Read a few of Jack Cole’s Plastic Man comic book stories from “The Plastic Man Archives, Volume Two.” Cole was a genius.

Re-read my own story “The Ghannidor-Ra” in the paperback copy of “Schlock! Webzine,” April 2024. Looks good and has a Weird-Talesy illustration of a bottle and a skull in the middle of one page of text!

Read an extra Kaje Harper story on he blog she posted: “Fake Boyfriend’s Choice.” Perfect! Sweet and romantic.

Read a couple of entries in the Bay Area Queer Writer’s Association Antholgy called “Together.” “The poem “Together,” by K. S. Trenten and the story “Bon Appetit” by Pat Henshaw.

Tracked down Fritz Leiber’s “When they Openly Walk,” a cat story I didn’t think I’d read (but I had!) in the August 1969 Galaxy Magazine. Also read Leiber’s “The Cat Hotel,” from the October 1983 Magazine Of Fantasy And Science Fiction. There’s a hint of the “L” in “LGBT” in the story!

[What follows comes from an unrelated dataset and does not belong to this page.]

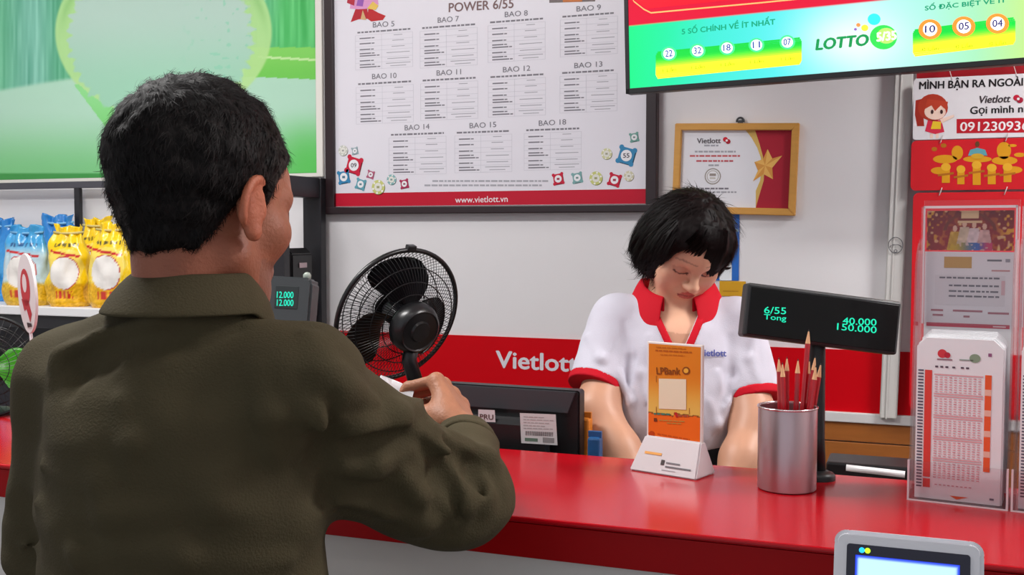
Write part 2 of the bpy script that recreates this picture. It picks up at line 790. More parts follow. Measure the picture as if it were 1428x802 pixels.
mbx.tube([(x, WALLY - 0.0337, z) for x, z in ring], 0.0009, n=5)
ring = [fl.px(1249 + 2 * math.cos(a), 350 + 2 * math.sin(a)) for a in np.linspace(0, 2 * math.pi, 12)]
mbx.tube([(x, WALLY - 0.0337, z) for x, z in ring[:-1]], 0.0009, n=5, closed=True)
mbx.build('pencilled_mark', ink((90, 90, 95)), jamb)
# red header board on the wall right of the jamb
zh = at_y(1350, 107, WALLY).z
struct('trim_5', MB().box((xc(1, 2.0) + 0.003, WALLY - 0.012, zh), (XR, WALLY + 0.01, ZC)), mat('dark_red_board', (150, 10, 24), rough=0.4))

for lx, ly, sx, sy, pw in LAMPS:
    t = thing('ceiling_lamp', 'white flush ceiling lamp panel over the shop, at x %.1f m' % lx, 'lamp', (lx, ly, 2.82))
    t['label'] = {-1.65: 'long white ceiling lamp above the left part of the counter', 1.15: 'added square white fill lamp on the ceiling right of the television', -0.15: 'longest white ceiling lamp above the customer side of the counter',
                  -2.7: 'square white ceiling lamp in front of the rice shelf'}[lx]
    MB().box((-sx / 2 - 0.02, -sy / 2 - 0.02, 0), (sx / 2 + 0.02, sy / 2 + 0.02, ZC - 2.82), bev=0.004).build('housing', WHITEP, t)
    MB().box((-sx / 2, -sy / 2, -0.004), (sx / 2, sy / 2, 0.0)).build('diffuser', WHITEP, t)

# ------------------------------------------------------------------ counter
RED_TOP = mat('glossy_red_laminate', (166, 5, 20), rough=0.2, spec=0.26)
RED_FRONT = mat('red_laminate_front', (150, 0, 6), rough=0.4, spec=0.15)
za = at_y(930, 801, CF).z
ct = thing('service_counter', 'long service counter with glossy red top and white front panel', 'counter', (-0.9, (CF + CB) / 2, 0))
ox, oy = -0.9, (CF + CB) / 2
CX0, CX1 = -3.0, 1.1
MB().box((CX0 - ox, CF - oy, COUNTER_Z - 0.008), (CX1 - ox, CB - oy, COUNTER_Z), bev=0.003).build('worktop', RED_TOP, ct)
MB().box((CX0 - ox, CF - oy + 0.001, za), (CX1 - ox, CF - oy + 0.03, COUNTER_Z - 0.0082), bev=0.001).build('apron', RED_FRONT, ct)
MB().box((CX0 - ox, CF - oy + 0.012, 0.08), (CX1 - ox, CF - oy + 0.03, za)).build('front_panel', mat('white_front_panel', (214, 210, 206), rough=0.5, var=0.03), ct)
MB().box((CX0 - ox, CF - oy + 0.05, 0.0), (CX1 - ox, CF - oy + 0.07, 0.08)).build('plinth', DKGREY, ct)
for s in (CX0, CX1 - 0.02):
    MB().box((s - ox, CF - oy + 0.03, 0.08), (s - ox + 0.02, CB - oy - 0.02, COUNTER_Z - 0.03)).build('end_panel', WHITEP, ct)
MB().box((CX0 - ox + 0.02, CB - oy - 0.035, 0.08), (CX1 - ox - 0.02, CB - oy - 0.02, COUNTER_Z - 0.03)).build('back_panel', WHITEP, ct)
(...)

Also read Leiber’s “Schizo Jimmy. Excellent, and somewhat topical!

Read Manly Wade Wellman’s early story “At The Bend Of The Trail.” Only story of his I’ve read set in Africa where he was born!

Read H. Warner Munn’s “Out Of the Night.” Never read Munn before. (Oh, the last three stories were in the fun Barnes and Noble “100…” series of anthologies from thirty-some years ago!)

Got on a Julian Hawthorne jag (love his stuff!) and started reading “Absolute Evil” and realized I’d read it before (under the title “Island Of Ghosts.”) I WILL re-read it because it’s just good! Ordered a book with two stories about the same character from the story; Martha Klemm.”

Read Hawthorne’s “Rumpty Dudget’s Tower” an okay fairy tale he wrote for his kids. Has a couple of clever touches. And I started reading the stories in Hawthorne’s “Six Cent Sam’s” which I really hadn’t looked at. Club stories from the 1890s. Started with “Mr. Dunton’s Invention.”

AND I read Bram Stoker’s recently re-discovered story “Gibbet Hill.” Very much a weird tale that would have fit in E. C. Comics. Read it off a photo of the newspaper story from December 1890!